## What the task requires
Show all lines holding "objects".

---------- Source data ----------

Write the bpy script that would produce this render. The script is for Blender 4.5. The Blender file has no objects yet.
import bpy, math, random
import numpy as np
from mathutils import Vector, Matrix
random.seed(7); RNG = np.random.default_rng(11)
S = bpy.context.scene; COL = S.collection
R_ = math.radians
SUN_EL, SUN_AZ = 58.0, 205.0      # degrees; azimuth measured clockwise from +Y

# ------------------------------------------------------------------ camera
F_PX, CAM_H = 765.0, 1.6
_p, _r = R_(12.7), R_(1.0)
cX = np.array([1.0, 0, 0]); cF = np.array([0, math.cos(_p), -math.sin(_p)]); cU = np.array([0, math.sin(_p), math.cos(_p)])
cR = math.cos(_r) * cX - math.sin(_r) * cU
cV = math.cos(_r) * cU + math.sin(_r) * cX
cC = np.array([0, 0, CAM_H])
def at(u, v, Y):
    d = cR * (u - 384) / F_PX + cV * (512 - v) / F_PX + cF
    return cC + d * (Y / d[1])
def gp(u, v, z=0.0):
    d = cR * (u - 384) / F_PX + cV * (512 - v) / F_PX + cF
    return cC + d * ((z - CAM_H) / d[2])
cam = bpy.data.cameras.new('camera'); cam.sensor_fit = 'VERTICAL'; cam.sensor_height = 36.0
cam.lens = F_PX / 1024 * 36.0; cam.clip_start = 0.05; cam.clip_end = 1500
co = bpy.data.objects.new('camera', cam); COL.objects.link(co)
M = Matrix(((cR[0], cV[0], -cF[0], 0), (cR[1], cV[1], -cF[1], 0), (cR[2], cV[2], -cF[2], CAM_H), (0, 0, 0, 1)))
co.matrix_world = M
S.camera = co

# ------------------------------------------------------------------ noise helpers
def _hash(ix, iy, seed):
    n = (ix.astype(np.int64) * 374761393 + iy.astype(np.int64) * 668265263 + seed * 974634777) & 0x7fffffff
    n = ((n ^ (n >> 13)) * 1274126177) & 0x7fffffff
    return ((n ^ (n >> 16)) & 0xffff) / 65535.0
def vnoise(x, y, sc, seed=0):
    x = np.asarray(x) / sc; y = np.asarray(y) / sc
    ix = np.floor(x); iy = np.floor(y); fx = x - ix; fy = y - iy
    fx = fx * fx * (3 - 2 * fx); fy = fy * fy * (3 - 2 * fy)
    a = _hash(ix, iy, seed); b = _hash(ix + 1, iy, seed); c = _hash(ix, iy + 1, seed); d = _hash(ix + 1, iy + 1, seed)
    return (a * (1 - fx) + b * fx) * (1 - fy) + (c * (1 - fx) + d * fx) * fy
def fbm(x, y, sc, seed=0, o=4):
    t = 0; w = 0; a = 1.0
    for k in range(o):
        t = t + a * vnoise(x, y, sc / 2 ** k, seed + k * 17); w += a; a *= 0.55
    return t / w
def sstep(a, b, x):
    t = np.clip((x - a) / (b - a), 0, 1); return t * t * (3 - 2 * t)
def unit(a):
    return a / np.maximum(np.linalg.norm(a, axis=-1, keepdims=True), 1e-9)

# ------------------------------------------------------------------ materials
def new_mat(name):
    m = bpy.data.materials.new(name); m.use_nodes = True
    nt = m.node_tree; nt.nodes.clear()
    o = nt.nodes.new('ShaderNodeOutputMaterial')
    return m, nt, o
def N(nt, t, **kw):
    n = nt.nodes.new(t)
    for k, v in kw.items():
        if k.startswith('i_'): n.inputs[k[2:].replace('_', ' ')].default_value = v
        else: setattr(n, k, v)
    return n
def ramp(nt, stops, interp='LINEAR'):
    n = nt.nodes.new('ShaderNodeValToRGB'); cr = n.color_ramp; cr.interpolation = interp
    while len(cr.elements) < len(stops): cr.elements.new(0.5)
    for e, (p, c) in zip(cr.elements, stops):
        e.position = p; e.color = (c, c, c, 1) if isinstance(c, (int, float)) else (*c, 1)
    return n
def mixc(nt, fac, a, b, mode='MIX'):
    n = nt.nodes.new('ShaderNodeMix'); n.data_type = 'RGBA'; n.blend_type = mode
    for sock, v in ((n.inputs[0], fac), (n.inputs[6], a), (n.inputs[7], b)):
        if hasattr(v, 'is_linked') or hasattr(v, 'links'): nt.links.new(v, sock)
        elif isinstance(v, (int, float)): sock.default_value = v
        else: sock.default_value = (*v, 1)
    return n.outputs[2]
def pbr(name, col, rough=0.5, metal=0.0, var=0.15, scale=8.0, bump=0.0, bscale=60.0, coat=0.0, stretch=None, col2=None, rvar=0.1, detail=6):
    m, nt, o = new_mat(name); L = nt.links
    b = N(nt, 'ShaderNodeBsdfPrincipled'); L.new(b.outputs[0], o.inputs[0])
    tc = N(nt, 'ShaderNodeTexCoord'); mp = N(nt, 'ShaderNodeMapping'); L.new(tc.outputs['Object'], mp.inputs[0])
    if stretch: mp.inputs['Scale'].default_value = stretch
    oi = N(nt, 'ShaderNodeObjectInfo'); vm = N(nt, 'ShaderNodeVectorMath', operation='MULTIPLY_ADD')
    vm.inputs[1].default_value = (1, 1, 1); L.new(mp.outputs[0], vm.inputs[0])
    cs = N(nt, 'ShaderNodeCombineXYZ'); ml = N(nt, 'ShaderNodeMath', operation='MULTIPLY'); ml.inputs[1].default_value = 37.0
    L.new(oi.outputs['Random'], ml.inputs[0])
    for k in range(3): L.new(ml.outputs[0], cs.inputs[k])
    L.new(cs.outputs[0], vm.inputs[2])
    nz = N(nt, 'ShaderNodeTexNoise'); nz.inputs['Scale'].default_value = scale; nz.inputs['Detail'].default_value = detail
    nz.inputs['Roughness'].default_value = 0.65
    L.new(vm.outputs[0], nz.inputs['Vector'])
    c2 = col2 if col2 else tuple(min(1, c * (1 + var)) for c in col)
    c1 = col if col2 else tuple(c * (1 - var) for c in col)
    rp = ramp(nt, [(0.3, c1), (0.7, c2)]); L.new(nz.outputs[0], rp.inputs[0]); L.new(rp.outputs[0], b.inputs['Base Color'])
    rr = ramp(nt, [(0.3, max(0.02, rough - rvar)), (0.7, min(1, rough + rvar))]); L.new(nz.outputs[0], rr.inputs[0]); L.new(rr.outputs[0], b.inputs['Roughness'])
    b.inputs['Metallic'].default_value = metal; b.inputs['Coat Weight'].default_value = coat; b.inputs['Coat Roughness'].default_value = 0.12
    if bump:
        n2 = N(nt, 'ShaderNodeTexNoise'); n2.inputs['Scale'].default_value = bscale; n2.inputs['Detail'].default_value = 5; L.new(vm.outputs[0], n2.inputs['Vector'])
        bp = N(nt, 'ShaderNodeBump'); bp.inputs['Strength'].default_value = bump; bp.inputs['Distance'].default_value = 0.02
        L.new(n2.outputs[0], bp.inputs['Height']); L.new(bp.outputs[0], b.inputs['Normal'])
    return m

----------

## Written solution
Write the bpy script that would produce this render. The script is for Blender 4.5. The Blender file has no objects yet.
co = bpy.data.objects.new('camera', cam); COL.objects.link(co)